■ The data ■

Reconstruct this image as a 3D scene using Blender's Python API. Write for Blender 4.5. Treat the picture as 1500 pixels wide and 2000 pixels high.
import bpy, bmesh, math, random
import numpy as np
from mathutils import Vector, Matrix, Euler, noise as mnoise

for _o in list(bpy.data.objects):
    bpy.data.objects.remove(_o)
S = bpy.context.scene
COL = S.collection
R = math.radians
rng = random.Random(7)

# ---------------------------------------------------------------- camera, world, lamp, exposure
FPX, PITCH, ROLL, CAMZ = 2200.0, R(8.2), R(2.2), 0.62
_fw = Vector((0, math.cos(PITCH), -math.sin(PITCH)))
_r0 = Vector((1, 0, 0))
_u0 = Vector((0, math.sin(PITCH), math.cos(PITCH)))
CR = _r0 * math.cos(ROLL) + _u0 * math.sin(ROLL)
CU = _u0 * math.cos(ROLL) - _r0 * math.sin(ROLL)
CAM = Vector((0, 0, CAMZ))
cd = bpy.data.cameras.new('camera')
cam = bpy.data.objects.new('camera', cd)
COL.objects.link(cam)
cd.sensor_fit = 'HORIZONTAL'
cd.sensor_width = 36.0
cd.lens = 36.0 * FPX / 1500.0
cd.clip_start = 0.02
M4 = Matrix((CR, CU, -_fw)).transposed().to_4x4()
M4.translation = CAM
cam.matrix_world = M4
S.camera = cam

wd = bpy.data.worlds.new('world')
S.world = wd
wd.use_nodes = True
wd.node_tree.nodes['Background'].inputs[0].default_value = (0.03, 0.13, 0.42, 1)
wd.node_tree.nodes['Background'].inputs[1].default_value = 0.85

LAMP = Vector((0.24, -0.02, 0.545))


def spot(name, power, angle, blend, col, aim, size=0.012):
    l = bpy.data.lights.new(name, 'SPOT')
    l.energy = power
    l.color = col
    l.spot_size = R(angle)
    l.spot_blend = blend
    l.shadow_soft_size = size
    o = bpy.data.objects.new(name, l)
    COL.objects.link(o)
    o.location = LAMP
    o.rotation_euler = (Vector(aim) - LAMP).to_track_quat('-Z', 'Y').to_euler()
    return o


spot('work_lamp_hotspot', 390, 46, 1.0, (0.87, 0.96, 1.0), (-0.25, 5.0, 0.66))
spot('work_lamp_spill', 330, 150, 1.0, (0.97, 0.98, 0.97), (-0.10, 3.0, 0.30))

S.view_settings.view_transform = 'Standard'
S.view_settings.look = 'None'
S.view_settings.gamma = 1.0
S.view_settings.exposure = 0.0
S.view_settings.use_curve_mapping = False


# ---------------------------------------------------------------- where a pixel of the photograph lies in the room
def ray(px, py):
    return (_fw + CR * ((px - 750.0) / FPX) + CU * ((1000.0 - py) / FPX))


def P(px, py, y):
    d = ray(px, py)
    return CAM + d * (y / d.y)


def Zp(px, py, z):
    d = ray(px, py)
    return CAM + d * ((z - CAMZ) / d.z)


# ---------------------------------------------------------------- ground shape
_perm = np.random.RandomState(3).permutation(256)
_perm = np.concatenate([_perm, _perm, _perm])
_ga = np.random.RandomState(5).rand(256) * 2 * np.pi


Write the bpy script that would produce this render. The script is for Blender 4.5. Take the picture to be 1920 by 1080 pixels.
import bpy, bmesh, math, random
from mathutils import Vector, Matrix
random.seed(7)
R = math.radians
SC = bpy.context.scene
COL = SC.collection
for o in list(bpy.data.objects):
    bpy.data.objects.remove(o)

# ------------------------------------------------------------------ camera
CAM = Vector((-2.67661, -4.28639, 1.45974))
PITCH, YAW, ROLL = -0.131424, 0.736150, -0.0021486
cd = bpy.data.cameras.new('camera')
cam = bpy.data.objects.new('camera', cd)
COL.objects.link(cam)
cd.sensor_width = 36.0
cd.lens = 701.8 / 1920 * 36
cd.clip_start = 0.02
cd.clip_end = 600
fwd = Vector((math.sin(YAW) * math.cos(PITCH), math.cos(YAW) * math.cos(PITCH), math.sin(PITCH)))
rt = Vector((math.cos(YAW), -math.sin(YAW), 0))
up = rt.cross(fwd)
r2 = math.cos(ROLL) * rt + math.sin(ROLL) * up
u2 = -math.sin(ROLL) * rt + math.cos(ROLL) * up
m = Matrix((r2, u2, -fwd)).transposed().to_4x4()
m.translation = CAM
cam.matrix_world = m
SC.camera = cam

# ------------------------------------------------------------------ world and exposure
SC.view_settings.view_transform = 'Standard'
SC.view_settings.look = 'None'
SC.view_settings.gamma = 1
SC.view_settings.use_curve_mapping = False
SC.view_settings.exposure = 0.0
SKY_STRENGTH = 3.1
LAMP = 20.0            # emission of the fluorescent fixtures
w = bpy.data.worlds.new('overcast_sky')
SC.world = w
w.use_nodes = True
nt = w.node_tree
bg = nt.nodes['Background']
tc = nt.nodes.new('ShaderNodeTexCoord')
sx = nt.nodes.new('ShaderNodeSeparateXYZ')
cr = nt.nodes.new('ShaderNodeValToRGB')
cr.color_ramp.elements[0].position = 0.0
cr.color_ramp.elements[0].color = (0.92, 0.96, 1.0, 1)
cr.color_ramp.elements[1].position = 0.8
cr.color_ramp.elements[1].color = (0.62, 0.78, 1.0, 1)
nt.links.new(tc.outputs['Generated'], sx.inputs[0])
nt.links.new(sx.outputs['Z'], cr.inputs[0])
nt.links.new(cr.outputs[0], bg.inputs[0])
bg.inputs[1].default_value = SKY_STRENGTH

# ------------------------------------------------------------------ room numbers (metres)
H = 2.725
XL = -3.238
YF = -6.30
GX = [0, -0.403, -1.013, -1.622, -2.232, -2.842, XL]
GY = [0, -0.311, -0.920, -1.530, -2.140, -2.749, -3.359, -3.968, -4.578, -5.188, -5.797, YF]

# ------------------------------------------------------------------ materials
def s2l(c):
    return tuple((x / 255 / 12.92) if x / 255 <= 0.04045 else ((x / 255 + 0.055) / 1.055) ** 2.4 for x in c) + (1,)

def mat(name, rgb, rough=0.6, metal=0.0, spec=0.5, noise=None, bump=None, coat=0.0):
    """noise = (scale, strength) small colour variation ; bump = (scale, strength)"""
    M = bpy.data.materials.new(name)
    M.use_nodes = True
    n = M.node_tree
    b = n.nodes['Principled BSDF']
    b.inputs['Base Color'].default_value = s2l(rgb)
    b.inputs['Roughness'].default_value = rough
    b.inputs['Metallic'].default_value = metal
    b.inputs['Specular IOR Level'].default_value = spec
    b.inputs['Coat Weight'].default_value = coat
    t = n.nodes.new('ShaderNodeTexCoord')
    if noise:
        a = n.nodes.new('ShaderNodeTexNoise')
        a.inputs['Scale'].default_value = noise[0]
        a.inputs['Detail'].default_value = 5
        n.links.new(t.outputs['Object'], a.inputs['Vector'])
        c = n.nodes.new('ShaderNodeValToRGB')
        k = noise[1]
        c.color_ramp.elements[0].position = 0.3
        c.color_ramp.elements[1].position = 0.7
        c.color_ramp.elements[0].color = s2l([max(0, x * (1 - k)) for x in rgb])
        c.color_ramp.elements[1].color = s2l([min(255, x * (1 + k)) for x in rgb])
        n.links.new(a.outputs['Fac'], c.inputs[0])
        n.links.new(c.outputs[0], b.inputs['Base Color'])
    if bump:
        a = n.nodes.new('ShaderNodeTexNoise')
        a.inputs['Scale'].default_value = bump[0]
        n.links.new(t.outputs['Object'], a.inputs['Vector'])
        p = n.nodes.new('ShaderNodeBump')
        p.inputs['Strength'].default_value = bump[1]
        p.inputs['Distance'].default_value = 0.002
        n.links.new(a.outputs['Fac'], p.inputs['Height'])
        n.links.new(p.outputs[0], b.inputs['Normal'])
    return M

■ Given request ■
Extract from the listing above the lines between the line containing "Write the bpy" and the line containing "bpy.data.objects.remove(o)", keeping both of those lines. Output nothing else.

■ Full output ■
Write the bpy script that would produce this render. The script is for Blender 4.5. Take the picture to be 1920 by 1080 pixels.
import bpy, bmesh, math, random
from mathutils import Vector, Matrix
random.seed(7)
R = math.radians
SC = bpy.context.scene
COL = SC.collection
for o in list(bpy.data.objects):
    bpy.data.objects.remove(o)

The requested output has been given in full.